PEN Delhi condemns writers forced to leave literary meeting

PEN Delhi condemns the hooliganism that forced writers Pradnya Daya Pawar and Raosaheb Kasbe to leave a regional literary meet organised by the Maharashtra Sahitya Parishad in Patan, Satara, on the 9th of October, 2016. Pawar was nominated president of the two-day event dedicated to Babasaheb Ambedkar on the 60th anniversary of his conversion to Buddhism, and Kasbe was an invited special guest. A mob of Maratha activists protested their remarks and presence and drove them out of the event.

On the first day Pawar spoke about the ‘Challenge of Cultural Terrorism’ and criticized the suppression of the voices of artists and litterateurs. “Writers in India have become frightened and insecure today,” she said. “The rules regulating what to write and what not to write are being inscribed on their body.”

Her speech was well-received, but on the second day, Pawar recounts that a mob of “around 100 people started sloganeering ‘Jai Bavani, Jai Shiavji’ outside my room”. “The organisers asked us to leave,” she says. “Pretending as if we were being made to leave for our own security.”

Reports say the mob asked Pawar and Kasbe to leave for “hurting” the sentiments of the Maratha community with their remarks on the 17th century warrior king Chhatrapati Shivaji Maharaj. Kasbe has alleged that a local Shiv Sena MLA Shambhuraj Desai had sent the mob due to his “political rivalry” with Vikramsinh Patankar of the Nationalist Congress Party, who was one of the organisers of the literary meet. Desai denied any role in the protests but said he had written to the superintendent of police asking him to act against those who had hurt Maratha sentiments.

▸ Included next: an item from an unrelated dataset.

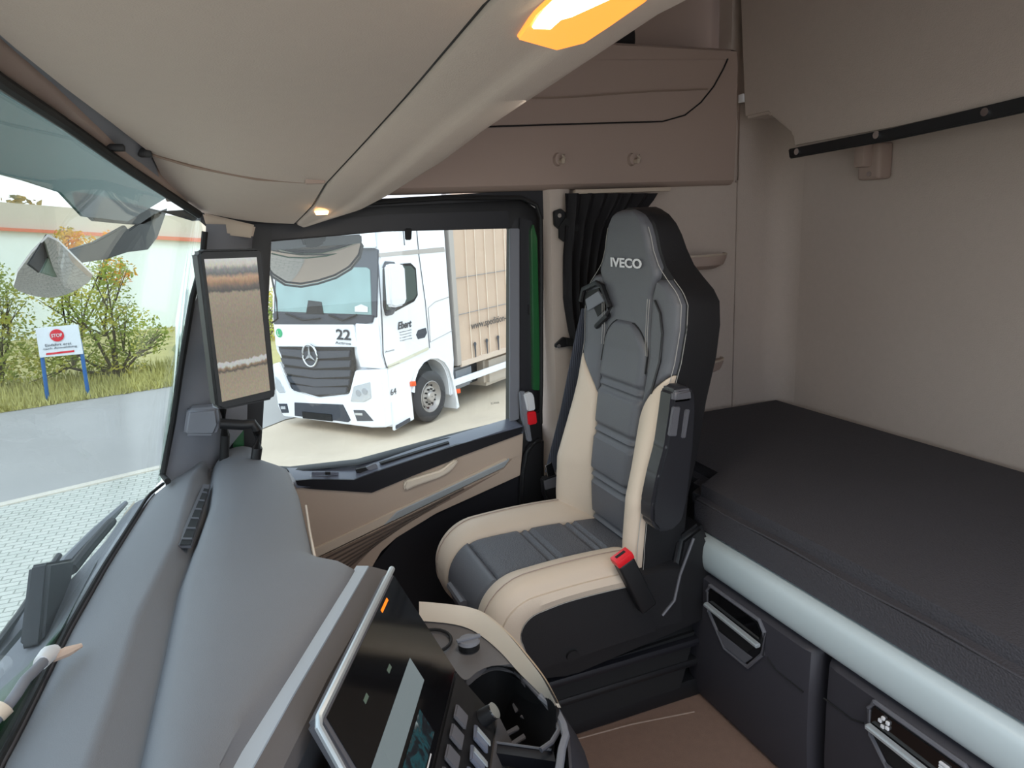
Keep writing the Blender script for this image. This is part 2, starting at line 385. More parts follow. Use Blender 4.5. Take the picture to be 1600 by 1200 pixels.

This is part of an ongoing pattern in India’s political discourse, where instead of debating and challenging controversial assertions, political and religious groups are making use of India’s arcane, outdated laws to stifle freedom of expression, PEN Delhi said. In a recent report, PEN Canada and PEN International have made specific recommendations to amend Indian laws that impose silence instead of promoting speech. PEN Delhi urges the appropriate authorities to act against such censorship by the mob who have forced two writers from a literary meet where all they were doing was expressing their opinions.